Dave Sim first reprinted the earliest issues in 4-issue collected volumes, titled SWORDS OF CEREBUS 1 (issues 1-4), 2 (issues 5-8), 3 (issues 9-12), 4 (issues 13-16), 5 (issues 17-20), and 6 (issues 21-25). These were retail books dealers sold in their shops, where retailers bought them at distributer prices and shared in the retail profits with Sim.
After that, Sim also did a CEREBUS BI-WEEKLY title, that re-published issues 1-26 every 2 weeks for about a year, sold through normal retail distribution that retailers also got a percentage of.
Followed by a similar bi-weekly reprint of the HIGH SOCIETY issues (26-50).

But with the first "phone book" volume in June 1986, HIGH SOCIETY (collecting issues 26-50), Sim abused the retailers who helped build his brand.
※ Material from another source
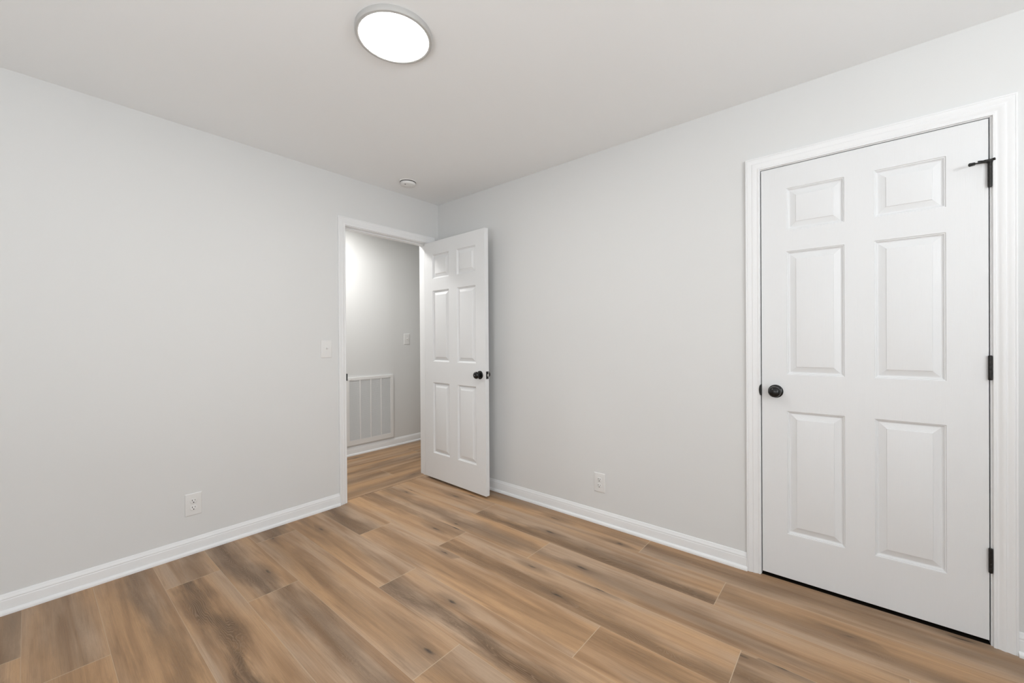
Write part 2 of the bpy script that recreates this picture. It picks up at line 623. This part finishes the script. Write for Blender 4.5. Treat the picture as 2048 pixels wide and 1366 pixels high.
o = bevel(link_mesh('strike_plate', bm, M_BLACK, t1), 0.001)
o['label'] = 'dark metal strike plate'

# closet doorway
bm = bmesh.new()
casing(bm, CY0 + 0.002, CY1 - 0.0055, CZ + 0.003, lambda a, z, t: Vector((-t, a, z)))
t2 = struct(auto_smooth(link_mesh('trim_2', bm, M_TRIM), 30), 'white casing and jamb around the closed closet door', 'door frame')
bm = bmesh.new()
box(bm, 0, T, CY0, CY0 + J, 0, CZ)
box(bm, 0, T, CY1 - J, CY1, 0, CZ)
box(bm, 0, T, CY1 - J, CY0 + J, CZ, CZ + J)
link_mesh('jamb', bm, M_TRIM, t2)
bm = bmesh.new()
box(bm, 0.040, 0.075, CY0 - 0.011, CY0, 0, CZ - 0.011)
box(bm, 0.040, 0.075, CY1, CY1 + 0.011, 0, CZ - 0.011)
box(bm, 0.040, 0.075, CY1, CY0, CZ - 0.011, CZ)
link_mesh('door_stop', bm, M_TRIM, t2)
bm = bmesh.new()
n = 16
ring = [(CY0 - 0.0022 + 0.0085 * sin(pi * k / n), 0.939 - 0.0275 * cos(pi * k / n)) for k in range(n + 1)]
fa = [bm.verts.new((-0.0150, y, z)) for y, z in ring]
fb = [bm.verts.new((-0.0085, y, z)) for y, z in ring]
bm.faces.new(fa)
bm.faces.new(fb[::-1])
for k in range(n + 1):
    q = (k + 1) % (n + 1)
    bm.faces.new((fa[k], fa[q], fb[q], fb[k]))
box(bm, -0.0100, 0.030, CY0 - 0.0020, CY0 - 0.0004, 0.9115, 0.9665)
o = bevel(link_mesh('strike_plate', bm, M_BLACK, t2), 0.001)
o['label'] = 'dark rounded strike plate lip'

# ------------------------------------------------------------------ six-panel doors
PX = [0.0, 0.1065, 0.3275, 0.4295, 0.6480, 0.7620]
PANEL = [(0.0, 0.0), (0.0020, -0.0036), (0.0050, -0.0042), (0.0075, -0.0090), (0.0110, -0.0118), (0.0140, -0.0122),
         (0.0380, -0.0034), (0.0392, -0.0012), (0.0425, -0.0006)]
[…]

He didn't sell it retail like his other titles, it and subsequent "phone book" collected volumes were mail-order only, and from Dave Sim directly, by mail from Canada. The retailers and distributors were pissed, they were like "What the fuck are you doing?!? We helped build you up, and this is how you repay us?"

And that's combined with Dave Sim about that time (1986) divorcing his wife Deni Loubert (who took all the non-CEREBUS titles and formed Renegade Press), and Sim (if not already) started expressing some weird misogynist ideas about women (that they are basically parasites that suck the life and creative energy out of men) and these ideas began appearing in CEREBUS stories during "Church and State"(vols 3 and 4) and "Jaka's Story" (vol 5).

So many readers stopped buying, and circulation decreased, further declined by angry betrayed retailers who no longer wanted to promote or help Sim, because he'd become greedy and wanted keep all the book profits for himself, instead of sharing those profits with the distributors and retailers who helped Sim build his brand. I was one of those who stopped reading and supporting CEREBUS, because the story quality had dropped, and his ego at this point exceeded the quality of what he was producing.

I didn't know about the angry and alienated retailers until 1989-1990 when I purchased the HIGH SOCIETY and other volumes up to then. I'm a prime example of why they were pissed. I bought all 6 "phone book" collected volumes by mail order from ads in the CEREBUS comics, and spent about 200 dollars on these volumes that the retail shops didn't get a cent of.
And from that point I was no longer buying the monthly issues, just waiting for the collected volumes, And the future mail-order volumes I stopped buying as well, after my disappointment with MELMOTH and FLIGHT.
The art was, from what I sampled in later years, still top quality and consistent with the issues in the peak period. But the storyline, and Sim himself, were just not the same.